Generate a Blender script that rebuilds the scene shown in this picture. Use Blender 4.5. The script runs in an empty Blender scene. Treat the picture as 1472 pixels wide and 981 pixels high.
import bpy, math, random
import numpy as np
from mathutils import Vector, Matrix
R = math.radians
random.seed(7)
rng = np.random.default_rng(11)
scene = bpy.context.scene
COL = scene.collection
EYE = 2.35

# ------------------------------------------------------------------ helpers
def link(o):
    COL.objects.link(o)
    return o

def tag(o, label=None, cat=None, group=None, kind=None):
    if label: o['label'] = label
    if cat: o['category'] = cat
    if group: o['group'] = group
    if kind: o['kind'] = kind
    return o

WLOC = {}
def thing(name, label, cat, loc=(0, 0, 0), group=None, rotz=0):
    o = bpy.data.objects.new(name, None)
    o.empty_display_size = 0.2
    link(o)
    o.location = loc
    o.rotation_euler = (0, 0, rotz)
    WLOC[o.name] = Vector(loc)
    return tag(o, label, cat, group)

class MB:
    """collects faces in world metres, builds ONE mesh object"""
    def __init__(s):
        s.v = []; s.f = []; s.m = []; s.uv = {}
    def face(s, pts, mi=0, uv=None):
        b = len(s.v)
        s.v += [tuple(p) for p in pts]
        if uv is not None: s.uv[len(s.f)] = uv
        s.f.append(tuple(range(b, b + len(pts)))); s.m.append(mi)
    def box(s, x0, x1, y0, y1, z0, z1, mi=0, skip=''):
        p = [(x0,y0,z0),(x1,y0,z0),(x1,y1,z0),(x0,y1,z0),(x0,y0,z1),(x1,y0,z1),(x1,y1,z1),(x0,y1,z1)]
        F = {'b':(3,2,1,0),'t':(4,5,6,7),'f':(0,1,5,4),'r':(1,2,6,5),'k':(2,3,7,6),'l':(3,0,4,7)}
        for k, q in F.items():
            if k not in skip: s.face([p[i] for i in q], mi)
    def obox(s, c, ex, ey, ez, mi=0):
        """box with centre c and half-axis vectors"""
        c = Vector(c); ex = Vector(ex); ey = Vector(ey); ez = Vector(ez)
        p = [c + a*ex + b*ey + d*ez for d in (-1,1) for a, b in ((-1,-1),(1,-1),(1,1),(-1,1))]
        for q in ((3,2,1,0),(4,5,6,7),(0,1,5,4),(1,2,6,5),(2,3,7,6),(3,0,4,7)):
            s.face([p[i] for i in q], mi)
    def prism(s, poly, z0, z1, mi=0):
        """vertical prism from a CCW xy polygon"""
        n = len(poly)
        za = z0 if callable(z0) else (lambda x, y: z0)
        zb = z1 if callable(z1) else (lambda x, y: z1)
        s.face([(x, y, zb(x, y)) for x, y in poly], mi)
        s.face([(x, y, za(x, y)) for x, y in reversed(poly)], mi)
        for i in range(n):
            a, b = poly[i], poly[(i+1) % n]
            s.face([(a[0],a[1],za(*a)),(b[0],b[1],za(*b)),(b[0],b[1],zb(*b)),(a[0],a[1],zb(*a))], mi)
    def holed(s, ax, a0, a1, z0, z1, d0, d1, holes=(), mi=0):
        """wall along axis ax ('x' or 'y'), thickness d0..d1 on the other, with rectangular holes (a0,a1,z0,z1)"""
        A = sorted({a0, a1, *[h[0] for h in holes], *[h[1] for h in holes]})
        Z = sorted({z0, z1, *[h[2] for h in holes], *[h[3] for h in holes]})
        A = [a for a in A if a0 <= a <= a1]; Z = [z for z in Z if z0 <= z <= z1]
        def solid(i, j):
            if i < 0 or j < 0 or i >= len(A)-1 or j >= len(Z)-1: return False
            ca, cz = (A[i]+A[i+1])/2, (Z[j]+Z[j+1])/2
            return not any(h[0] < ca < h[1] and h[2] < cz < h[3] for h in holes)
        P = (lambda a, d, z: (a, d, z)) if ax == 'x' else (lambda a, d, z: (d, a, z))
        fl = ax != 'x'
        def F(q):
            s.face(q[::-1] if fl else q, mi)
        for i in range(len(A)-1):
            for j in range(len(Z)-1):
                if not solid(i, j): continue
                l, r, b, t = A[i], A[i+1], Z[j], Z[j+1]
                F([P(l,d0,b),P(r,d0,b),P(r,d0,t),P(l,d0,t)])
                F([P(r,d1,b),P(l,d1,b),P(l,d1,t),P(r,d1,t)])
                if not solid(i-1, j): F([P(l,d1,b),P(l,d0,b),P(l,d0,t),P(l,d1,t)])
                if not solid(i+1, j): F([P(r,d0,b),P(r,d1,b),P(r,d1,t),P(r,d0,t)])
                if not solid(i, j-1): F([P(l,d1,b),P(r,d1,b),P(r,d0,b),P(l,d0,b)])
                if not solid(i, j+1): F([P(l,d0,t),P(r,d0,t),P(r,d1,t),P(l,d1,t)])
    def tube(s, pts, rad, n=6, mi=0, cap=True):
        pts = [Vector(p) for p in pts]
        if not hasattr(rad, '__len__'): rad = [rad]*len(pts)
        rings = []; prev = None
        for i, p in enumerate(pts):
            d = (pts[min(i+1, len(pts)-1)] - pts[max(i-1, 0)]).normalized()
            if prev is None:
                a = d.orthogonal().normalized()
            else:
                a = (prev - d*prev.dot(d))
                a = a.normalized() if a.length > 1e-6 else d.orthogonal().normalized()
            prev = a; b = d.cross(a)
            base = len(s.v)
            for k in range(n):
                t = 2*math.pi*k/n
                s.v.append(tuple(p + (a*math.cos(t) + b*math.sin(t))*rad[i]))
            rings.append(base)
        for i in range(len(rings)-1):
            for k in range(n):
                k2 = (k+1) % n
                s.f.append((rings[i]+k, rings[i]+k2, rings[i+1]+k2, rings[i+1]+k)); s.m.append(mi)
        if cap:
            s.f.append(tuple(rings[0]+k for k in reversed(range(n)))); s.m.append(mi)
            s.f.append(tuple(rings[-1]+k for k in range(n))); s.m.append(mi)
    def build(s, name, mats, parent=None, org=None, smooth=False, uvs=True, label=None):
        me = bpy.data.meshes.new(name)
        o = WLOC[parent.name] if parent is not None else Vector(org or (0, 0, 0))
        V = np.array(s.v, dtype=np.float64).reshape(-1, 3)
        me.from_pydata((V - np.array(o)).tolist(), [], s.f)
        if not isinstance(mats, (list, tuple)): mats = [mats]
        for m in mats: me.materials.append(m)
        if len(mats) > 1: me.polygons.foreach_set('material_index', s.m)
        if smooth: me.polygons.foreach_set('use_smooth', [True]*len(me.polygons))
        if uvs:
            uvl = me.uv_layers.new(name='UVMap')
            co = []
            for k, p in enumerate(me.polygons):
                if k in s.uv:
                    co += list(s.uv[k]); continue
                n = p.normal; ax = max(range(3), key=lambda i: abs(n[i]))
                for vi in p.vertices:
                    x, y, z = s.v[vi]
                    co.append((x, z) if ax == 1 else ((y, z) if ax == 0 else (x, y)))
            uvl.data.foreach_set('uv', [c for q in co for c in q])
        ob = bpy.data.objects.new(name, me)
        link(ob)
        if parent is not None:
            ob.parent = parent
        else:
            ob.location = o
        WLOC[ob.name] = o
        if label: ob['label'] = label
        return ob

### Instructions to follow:
Write out each line of the data above again, exactly as given.

### Completed exercise:
Generate a Blender script that rebuilds the scene shown in this picture. Use Blender 4.5. The script runs in an empty Blender scene. Treat the picture as 1472 pixels wide and 981 pixels high.
import bpy, math, random
import numpy as np
from mathutils import Vector, Matrix
R = math.radians
random.seed(7)
rng = np.random.default_rng(11)
scene = bpy.context.scene
COL = scene.collection
EYE = 2.35

# ------------------------------------------------------------------ helpers
def link(o):
    COL.objects.link(o)
    return o

def tag(o, label=None, cat=None, group=None, kind=None):
    if label: o['label'] = label
    if cat: o['category'] = cat
    if group: o['group'] = group
    if kind: o['kind'] = kind
    return o

WLOC = {}
def thing(name, label, cat, loc=(0, 0, 0), group=None, rotz=0):
    o = bpy.data.objects.new(name, None)
    o.empty_display_size = 0.2
    link(o)
    o.location = loc
    o.rotation_euler = (0, 0, rotz)
    WLOC[o.name] = Vector(loc)
    return tag(o, label, cat, group)

class MB:
    """collects faces in world metres, builds ONE mesh object"""
    def __init__(s):
        s.v = []; s.f = []; s.m = []; s.uv = {}
    def face(s, pts, mi=0, uv=None):
        b = len(s.v)
        s.v += [tuple(p) for p in pts]
        if uv is not None: s.uv[len(s.f)] = uv
        s.f.append(tuple(range(b, b + len(pts)))); s.m.append(mi)
    def box(s, x0, x1, y0, y1, z0, z1, mi=0, skip=''):
        p = [(x0,y0,z0),(x1,y0,z0),(x1,y1,z0),(x0,y1,z0),(x0,y0,z1),(x1,y0,z1),(x1,y1,z1),(x0,y1,z1)]
        F = {'b':(3,2,1,0),'t':(4,5,6,7),'f':(0,1,5,4),'r':(1,2,6,5),'k':(2,3,7,6),'l':(3,0,4,7)}
        for k, q in F.items():
            if k not in skip: s.face([p[i] for i in q], mi)
    def obox(s, c, ex, ey, ez, mi=0):
        """box with centre c and half-axis vectors"""
        c = Vector(c); ex = Vector(ex); ey = Vector(ey); ez = Vector(ez)
        p = [c + a*ex + b*ey + d*ez for d in (-1,1) for a, b in ((-1,-1),(1,-1),(1,1),(-1,1))]
        for q in ((3,2,1,0),(4,5,6,7),(0,1,5,4),(1,2,6,5),(2,3,7,6),(3,0,4,7)):
            s.face([p[i] for i in q], mi)
    def prism(s, poly, z0, z1, mi=0):
        """vertical prism from a CCW xy polygon"""
        n = len(poly)
        za = z0 if callable(z0) else (lambda x, y: z0)
        zb = z1 if callable(z1) else (lambda x, y: z1)
        s.face([(x, y, zb(x, y)) for x, y in poly], mi)
        s.face([(x, y, za(x, y)) for x, y in reversed(poly)], mi)
        for i in range(n):
            a, b = poly[i], poly[(i+1) % n]
            s.face([(a[0],a[1],za(*a)),(b[0],b[1],za(*b)),(b[0],b[1],zb(*b)),(a[0],a[1],zb(*a))], mi)
    def holed(s, ax, a0, a1, z0, z1, d0, d1, holes=(), mi=0):
        """wall along axis ax ('x' or 'y'), thickness d0..d1 on the other, with rectangular holes (a0,a1,z0,z1)"""
        A = sorted({a0, a1, *[h[0] for h in holes], *[h[1] for h in holes]})
        Z = sorted({z0, z1, *[h[2] for h in holes], *[h[3] for h in holes]})
        A = [a for a in A if a0 <= a <= a1]; Z = [z for z in Z if z0 <= z <= z1]
        def solid(i, j):
            if i < 0 or j < 0 or i >= len(A)-1 or j >= len(Z)-1: return False
            ca, cz = (A[i]+A[i+1])/2, (Z[j]+Z[j+1])/2
            return not any(h[0] < ca < h[1] and h[2] < cz < h[3] for h in holes)
        P = (lambda a, d, z: (a, d, z)) if ax == 'x' else (lambda a, d, z: (d, a, z))
        fl = ax != 'x'
        def F(q):
            s.face(q[::-1] if fl else q, mi)
        for i in range(len(A)-1):
            for j in range(len(Z)-1):
                if not solid(i, j): continue
                l, r, b, t = A[i], A[i+1], Z[j], Z[j+1]
                F([P(l,d0,b),P(r,d0,b),P(r,d0,t),P(l,d0,t)])
                F([P(r,d1,b),P(l,d1,b),P(l,d1,t),P(r,d1,t)])
                if not solid(i-1, j): F([P(l,d1,b),P(l,d0,b),P(l,d0,t),P(l,d1,t)])
                if not solid(i+1, j): F([P(r,d0,b),P(r,d1,b),P(r,d1,t),P(r,d0,t)])
                if not solid(i, j-1): F([P(l,d1,b),P(r,d1,b),P(r,d0,b),P(l,d0,b)])
                if not solid(i, j+1): F([P(l,d0,t),P(r,d0,t),P(r,d1,t),P(l,d1,t)])
    def tube(s, pts, rad, n=6, mi=0, cap=True):
        pts = [Vector(p) for p in pts]
        if not hasattr(rad, '__len__'): rad = [rad]*len(pts)
        rings = []; prev = None
        for i, p in enumerate(pts):
            d = (pts[min(i+1, len(pts)-1)] - pts[max(i-1, 0)]).normalized()
            if prev is None:
                a = d.orthogonal().normalized()
            else:
                a = (prev - d*prev.dot(d))
                a = a.normalized() if a.length > 1e-6 else d.orthogonal().normalized()
            prev = a; b = d.cross(a)
            base = len(s.v)
            for k in range(n):
                t = 2*math.pi*k/n
                s.v.append(tuple(p + (a*math.cos(t) + b*math.sin(t))*rad[i]))
            rings.append(base)
        for i in range(len(rings)-1):
            for k in range(n):
                k2 = (k+1) % n
                s.f.append((rings[i]+k, rings[i]+k2, rings[i+1]+k2, rings[i+1]+k)); s.m.append(mi)
        if cap:
            s.f.append(tuple(rings[0]+k for k in reversed(range(n)))); s.m.append(mi)
            s.f.append(tuple(rings[-1]+k for k in range(n))); s.m.append(mi)
    def build(s, name, mats, parent=None, org=None, smooth=False, uvs=True, label=None):
        me = bpy.data.meshes.new(name)
        o = WLOC[parent.name] if parent is not None else Vector(org or (0, 0, 0))
        V = np.array(s.v, dtype=np.float64).reshape(-1, 3)
        me.from_pydata((V - np.array(o)).tolist(), [], s.f)
        if not isinstance(mats, (list, tuple)): mats = [mats]
        for m in mats: me.materials.append(m)
        if len(mats) > 1: me.polygons.foreach_set('material_index', s.m)
        if smooth: me.polygons.foreach_set('use_smooth', [True]*len(me.polygons))
        if uvs:
            uvl = me.uv_layers.new(name='UVMap')
            co = []
            for k, p in enumerate(me.polygons):
                if k in s.uv:
                    co += list(s.uv[k]); continue
                n = p.normal; ax = max(range(3), key=lambda i: abs(n[i]))
                for vi in p.vertices:
                    x, y, z = s.v[vi]
                    co.append((x, z) if ax == 1 else ((y, z) if ax == 0 else (x, y)))
            uvl.data.foreach_set('uv', [c for q in co for c in q])
        ob = bpy.data.objects.new(name, me)
        link(ob)
        if parent is not None:
            ob.parent = parent
        else:
            ob.location = o
        WLOC[ob.name] = o
        if label: ob['label'] = label
        return ob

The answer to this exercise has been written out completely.